After breakfast Nathan and I grabbed a taxi to Tarabita, a small cable car leading to a trailhead of a few waterfall hikes. We really enjoyed the longer trail to the tallest one of them, which was a lovely walk with almost no people, and a beautiful waterfall at its end. There was another trail with multiple smaller waterfalls, but it was quite crowded and the waterfalls were not as impressive, so we decided to turn back halfway through. Just before we did, we spotted a cock-of-the-rock sitting on the cliff above us, which made me quite happy.

The other thing Mindo is known for, apart from nature, is extreme sports. I’ve been wanting to do some ziplining on this trip for ages, and this seemed like the perfect spot for it. On our way back to town we stopped at a local zipline place, and enjoyed a bit of adrenaline. Apart from ten awesome ziplines above the canopies of the valley, the final attraction was a Tarzan swing. Whilst I am very comfortable on something like a zipline, I find the feeling of freefall absolutely terrifying. Before I knew it I was in the air, and my initial utter horror swiftly turned into absolute glee once the rope was fully under tension, and I concluded I’m safe. It was so much fun! And whilst Nathan won’t outwardly admit it, I think he enjoyed it too. 

By the evening we were starved and we wolfed down an absolutely giant dinner together. It was an early night, as I wanted to get up early to go bird watching. Nathan decided not to join in this activity and instead opted for more sleep. I quite liked going alone, I concluded the chances of seeing any birds together were very slim due to someone’s (*cough*) very loud voice and laugh. 

I walked to the other edge of the town, to a so-called Yellow House. Here I paid a modest fee, and got a little map of the trails nearby. I spent about three hours slowly walking around, looking out for birds. I heard so many of them, but I am hopelessly bad at spotting them. I was very lucky and briefly saw a pair of toucans fly into a giant tree next to me, and a few other colorful birds I can’t possibly name. I can’t say these were the amazing bird sightings I was hoping for, I didn’t even manage to take a single photo. However, it was a very lovely, peaceful walk, and I wished I could spend a bit more time here even if it didn’t mean seeing more birds.

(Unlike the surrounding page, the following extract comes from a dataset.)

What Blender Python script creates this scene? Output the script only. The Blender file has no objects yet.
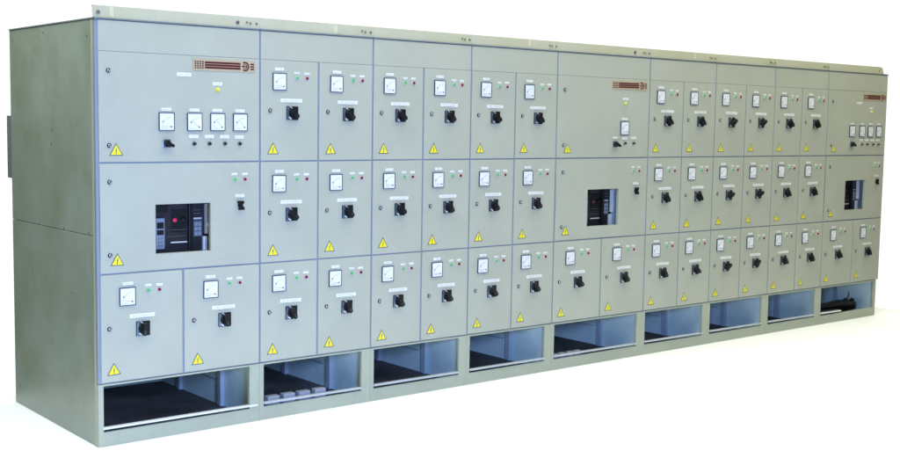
import bpy, bmesh, math, random
from mathutils import Vector, Matrix
random.seed(7)
scene = bpy.context.scene
COL = scene.collection

# ------------------------------------------------------------------ materials
def nt(name):
    m = bpy.data.materials.new(name); m.use_nodes = True
    n = m.node_tree; return m, n, n.nodes['Principled BSDF']

def paint(name, col, rough=.45, var=.05, blotch=None, bump=.02, spec=.4, grime=0.0, metallic=0.0, streak=0.0):
    m, n, b = nt(name)
    N, L = n.nodes, n.links
    tc = N.new('ShaderNodeTexCoord'); oi = N.new('ShaderNodeObjectInfo')
    add = N.new('ShaderNodeVectorMath'); add.operation = 'ADD'
    sc = N.new('ShaderNodeVectorMath'); sc.operation = 'SCALE'; sc.inputs[0].default_value = (7.3, 3.1, 5.7)
    L.new(oi.outputs['Random'], sc.inputs['Scale']); L.new(tc.outputs['Object'], add.inputs[0]); L.new(sc.outputs[0], add.inputs[1])
    n1 = N.new('ShaderNodeTexNoise'); n1.inputs['Scale'].default_value = 3.0; n1.inputs['Detail'].default_value = 5; n1.inputs['Roughness'].default_value = .6
    n2 = N.new('ShaderNodeTexNoise'); n2.inputs['Scale'].default_value = 900; n2.inputs['Detail'].default_value = 2
    n3 = N.new('ShaderNodeTexNoise'); n3.inputs['Scale'].default_value = 26; n3.inputs['Detail'].default_value = 6; n3.inputs['Roughness'].default_value = .7
    for q in (n1, n2, n3): L.new(add.outputs[0], q.inputs['Vector'])
    r = N.new('ShaderNodeValToRGB'); e = r.color_ramp.elements
    lo = [c*(1-var) for c in col]; hi = [c*(1+var) for c in col]
    if blotch: lo = blotch
    e[0].position = .32; e[0].color = (*lo, 1); e[1].position = .68; e[1].color = (*hi, 1)
    L.new(n1.outputs['Fac'], r.inputs['Fac'])
    # small speckle of dust and wear
    mx = N.new('ShaderNodeMix'); mx.data_type = 'RGBA'; mx.blend_type = 'MULTIPLY'
    r3 = N.new('ShaderNodeValToRGB'); r3.color_ramp.elements[0].position = .3; r3.color_ramp.elements[1].position = .62
    r3.color_ramp.elements[0].color = (.84, .84, .82, 1); r3.color_ramp.elements[1].color = (1, 1, 1, 1)
    L.new(n3.outputs['Fac'], r3.inputs['Fac'])
    mx.inputs['Factor'].default_value = .10 + grime
    L.new(r.outputs[0], mx.inputs['A']); L.new(r3.outputs[0], mx.inputs['B'])
    L.new(mx.outputs['Result'], b.inputs['Base Color'])
    mr = N.new('ShaderNodeMapRange'); mr.inputs['To Min'].default_value = max(.05, rough-.08); mr.inputs['To Max'].default_value = rough+.1
    L.new(n3.outputs['Fac'], mr.inputs['Value']); L.new(mr.outputs[0], b.inputs['Roughness'])
    mr.inputs['From Min'].default_value = .3; mr.inputs['From Max'].default_value = .7
    bp = N.new('ShaderNodeBump'); bp.inputs['Strength'].default_value = bump; bp.inputs['Distance'].default_value = .002
    L.new(n2.outputs['Fac'], bp.inputs['Height'])
    bp2 = N.new('ShaderNodeBump'); bp2.inputs['Strength'].default_value = .25; bp2.inputs['Distance'].default_value = .004
    L.new(n1.outputs['Fac'], bp2.inputs['Height']); L.new(bp.outputs[0], bp2.inputs['Normal'])
    L.new(bp2.outputs[0], b.inputs['Normal'])
    b.inputs['Specular IOR Level'].default_value = spec
    b.inputs['Metallic'].default_value = metallic
    return m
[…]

I rushed back to have a nice breakfast with Nathan, and we packed our bags again. Our German friends and we were all headed to Otavalo, so we decided to share a taxi together. It saved us going through Quito again, multiple buses and transferring between the different terminals. 

Otavalo, Ecuador

Otavalo was only a fleeting stop for us. We spent one night here, and in the morning walked through the famous colorful market. Whilst it was definitely nice and quite large, at this point we’ve both seen quite a few of them, so we’re hard to impress.

After the market we got a taxi to a bus stop on the Panamerican Highway. Our final destination was Colombia and the first step of this journey was to take a direct bus to Tulcán.

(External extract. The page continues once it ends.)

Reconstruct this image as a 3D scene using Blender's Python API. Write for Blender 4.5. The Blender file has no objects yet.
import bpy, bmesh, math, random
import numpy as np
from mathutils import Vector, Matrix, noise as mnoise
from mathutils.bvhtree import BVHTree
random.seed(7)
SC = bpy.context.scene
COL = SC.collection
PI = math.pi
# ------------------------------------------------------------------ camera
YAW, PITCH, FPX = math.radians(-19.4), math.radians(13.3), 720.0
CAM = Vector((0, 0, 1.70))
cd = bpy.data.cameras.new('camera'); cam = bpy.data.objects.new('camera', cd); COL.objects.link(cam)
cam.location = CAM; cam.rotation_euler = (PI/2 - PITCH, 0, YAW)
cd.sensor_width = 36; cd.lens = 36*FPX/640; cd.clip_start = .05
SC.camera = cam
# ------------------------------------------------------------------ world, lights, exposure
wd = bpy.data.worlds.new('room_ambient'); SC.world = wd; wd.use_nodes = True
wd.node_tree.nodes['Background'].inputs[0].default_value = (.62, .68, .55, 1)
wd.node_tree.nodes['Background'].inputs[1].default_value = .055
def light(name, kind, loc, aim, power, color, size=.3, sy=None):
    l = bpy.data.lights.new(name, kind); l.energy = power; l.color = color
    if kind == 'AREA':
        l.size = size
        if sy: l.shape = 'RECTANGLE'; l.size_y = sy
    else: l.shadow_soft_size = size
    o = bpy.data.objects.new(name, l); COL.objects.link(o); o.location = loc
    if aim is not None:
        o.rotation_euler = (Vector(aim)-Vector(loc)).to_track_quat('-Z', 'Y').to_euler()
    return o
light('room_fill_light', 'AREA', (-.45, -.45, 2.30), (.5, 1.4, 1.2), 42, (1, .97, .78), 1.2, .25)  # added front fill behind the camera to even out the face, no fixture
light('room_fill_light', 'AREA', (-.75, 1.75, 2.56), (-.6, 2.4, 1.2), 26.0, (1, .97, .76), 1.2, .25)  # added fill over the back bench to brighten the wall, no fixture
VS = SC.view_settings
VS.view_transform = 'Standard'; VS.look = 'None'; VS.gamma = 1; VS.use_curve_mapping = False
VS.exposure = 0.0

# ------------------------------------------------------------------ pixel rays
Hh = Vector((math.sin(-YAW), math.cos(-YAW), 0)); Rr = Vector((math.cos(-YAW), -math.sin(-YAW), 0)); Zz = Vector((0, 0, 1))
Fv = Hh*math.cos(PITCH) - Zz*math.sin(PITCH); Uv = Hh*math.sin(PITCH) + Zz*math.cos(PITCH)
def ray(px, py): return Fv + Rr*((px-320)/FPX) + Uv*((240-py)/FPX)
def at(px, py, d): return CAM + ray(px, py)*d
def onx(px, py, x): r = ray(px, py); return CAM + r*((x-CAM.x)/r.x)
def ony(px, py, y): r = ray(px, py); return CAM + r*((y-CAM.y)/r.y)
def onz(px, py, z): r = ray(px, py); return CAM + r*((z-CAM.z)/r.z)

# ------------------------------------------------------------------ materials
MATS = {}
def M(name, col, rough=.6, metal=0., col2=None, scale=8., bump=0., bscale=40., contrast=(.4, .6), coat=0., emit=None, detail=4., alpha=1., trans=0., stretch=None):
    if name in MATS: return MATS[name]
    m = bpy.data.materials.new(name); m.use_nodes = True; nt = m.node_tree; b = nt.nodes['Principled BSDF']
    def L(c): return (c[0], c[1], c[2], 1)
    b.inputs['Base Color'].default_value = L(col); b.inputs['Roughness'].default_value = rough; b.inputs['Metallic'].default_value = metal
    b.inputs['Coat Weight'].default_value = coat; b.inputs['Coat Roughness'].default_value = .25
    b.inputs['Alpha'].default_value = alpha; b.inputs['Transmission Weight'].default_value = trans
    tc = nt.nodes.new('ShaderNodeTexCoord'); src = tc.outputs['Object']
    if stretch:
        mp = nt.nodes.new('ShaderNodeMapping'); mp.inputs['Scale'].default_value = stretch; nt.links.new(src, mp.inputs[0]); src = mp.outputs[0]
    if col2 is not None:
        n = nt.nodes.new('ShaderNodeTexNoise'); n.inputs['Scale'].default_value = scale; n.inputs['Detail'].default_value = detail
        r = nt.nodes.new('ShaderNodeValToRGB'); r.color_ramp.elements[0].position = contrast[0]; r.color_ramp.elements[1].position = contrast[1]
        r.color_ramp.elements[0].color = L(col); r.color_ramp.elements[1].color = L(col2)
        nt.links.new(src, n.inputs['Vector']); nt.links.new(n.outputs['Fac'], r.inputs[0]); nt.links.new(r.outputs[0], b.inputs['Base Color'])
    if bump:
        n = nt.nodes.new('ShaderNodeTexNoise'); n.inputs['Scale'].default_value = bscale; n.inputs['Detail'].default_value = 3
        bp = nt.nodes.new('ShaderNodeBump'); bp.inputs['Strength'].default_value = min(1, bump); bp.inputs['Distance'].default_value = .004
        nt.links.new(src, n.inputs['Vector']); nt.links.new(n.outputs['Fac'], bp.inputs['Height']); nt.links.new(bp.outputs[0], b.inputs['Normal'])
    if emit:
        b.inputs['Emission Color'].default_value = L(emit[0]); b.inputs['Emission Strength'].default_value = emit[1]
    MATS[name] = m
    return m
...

We waited at the shabby bus stop for a while and slowly started worrying that this was yet another “this bus doesn’t exist” situation. A few locals waiting for the same bus reassured us it does. Luckily they knew what they were talking about and the bus eventually turned up. 

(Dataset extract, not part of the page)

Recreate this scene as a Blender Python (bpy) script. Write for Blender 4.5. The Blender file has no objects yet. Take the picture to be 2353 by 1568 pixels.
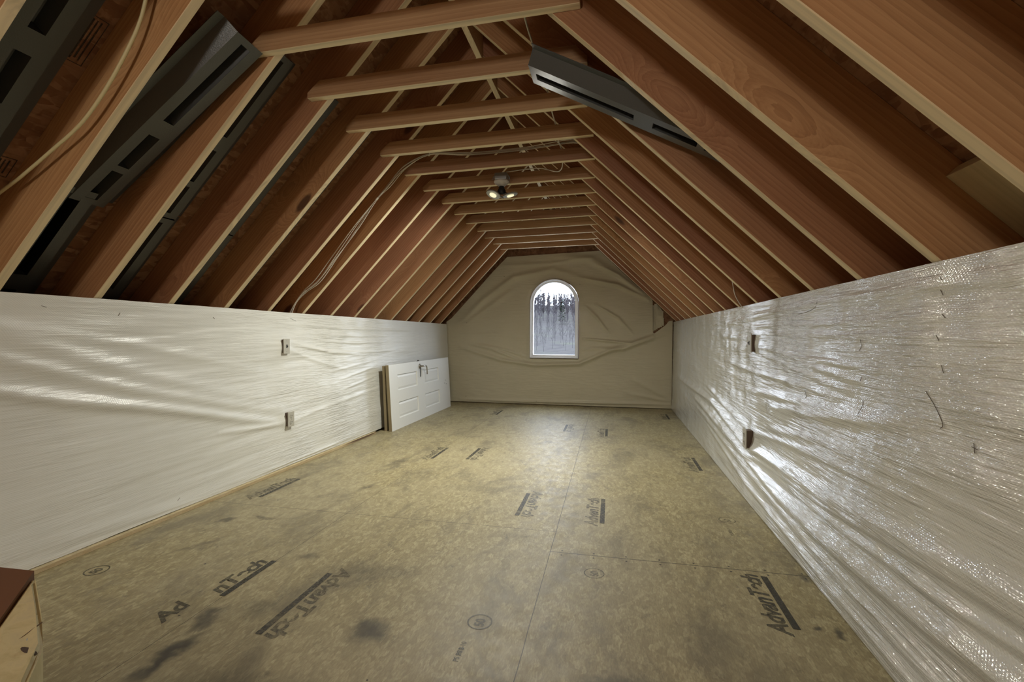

The start of this journey was a little rough, we didn’t put our bags into the hold (Ecuadorian buses are the worst for theft of everywhere I’ve been so far) but there were also no empty seats. We stood in the aisle with all of our things, whilst trying to ensure people could still pass through, and the bus occasionally randomly breaking very hard. Fortunately a couple of ladies sitting next to us were getting off quite early, and helped us make sure we got their seats when they were leaving. 

The rest of the bus journey to Tulcán was uneventful. When we finally made it to the bus terminal it was only a short taxi ride to the border. We expected to get through the Ecuadorian immigration quite quickly since we were leaving, and then wait a long time at the Colombian side. To our surprise, it was exactly the other way around. For some reason there was just one queue for entering and exiting Ecuador, and there were a lot of people looking to enter. On the other hand, there was basically no one else at the Colombian side. Our passports got stamped twice, and we found ourselves standing in Colombia.